Right through that disheartening first day, England's fielding was as good as it has been at any time in the series. Countless runs were saved and even Devon Malcolm, who is somewhat less than a dynamic athlete, was keeping the batsmen to singles at third man where at other times they would have been able to take two. It must be accepted that there will never be 11 Nasser Hussains in the same side. There will be a gazelle or two, just as there will almost certainly be the odd donkey. But donkeys can teach themselves to become reliable fielders by practice and application.

Concentration is all-important, just as it is with batting and bowling. A bowler who has just had 20 runs taken off an over must not shuffle off to third man and allow himself to be immersed in gloom for the next six balls. If that happens, a snick to third man will almost certainly result in easy runs.

Geoffrey Boycott was not a naturally athletic mover but by hard work and application he turned himself into a highly competent fielder in the outfield and the middle distances. He also developed a good, accurate throw. In the pressure-cooker atmosphere of contemporary international cricket, the more sluggish fielders should make every effort to imitate Boycott.

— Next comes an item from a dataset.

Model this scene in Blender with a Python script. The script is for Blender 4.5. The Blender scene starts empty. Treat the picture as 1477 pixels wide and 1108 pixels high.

The wicketkeeper also plays a most important role as the centre of the fielding cog. By coming away from the stumps to take a poor throw on the full toss makes the fielder's effort look better it was. Seeing the wicketkeeper set the example, as Alec Stewart did so splendidly in Australia's innings, is an inspiration to the fielders.

The loss of the toss at Trent Bridge was a body-blow for England, and it was greatly to captain Mike Atherton and Stewart's credit that they never allowed the others to lose heart. They prevented Australia's batsmen from taking complete control on Thursday and then they enabled the bowlers to take full advantage of more helpful conditions on the second day.

It was clear that a lot of hard work had gone into the fielding. Often this seems to be a department of the game in which England come second to the opposition, be it Australia or whoever. The lesson of Trent Bridge is that top-class fielding makes the bowling seem that much sharper. It is such good propaganda.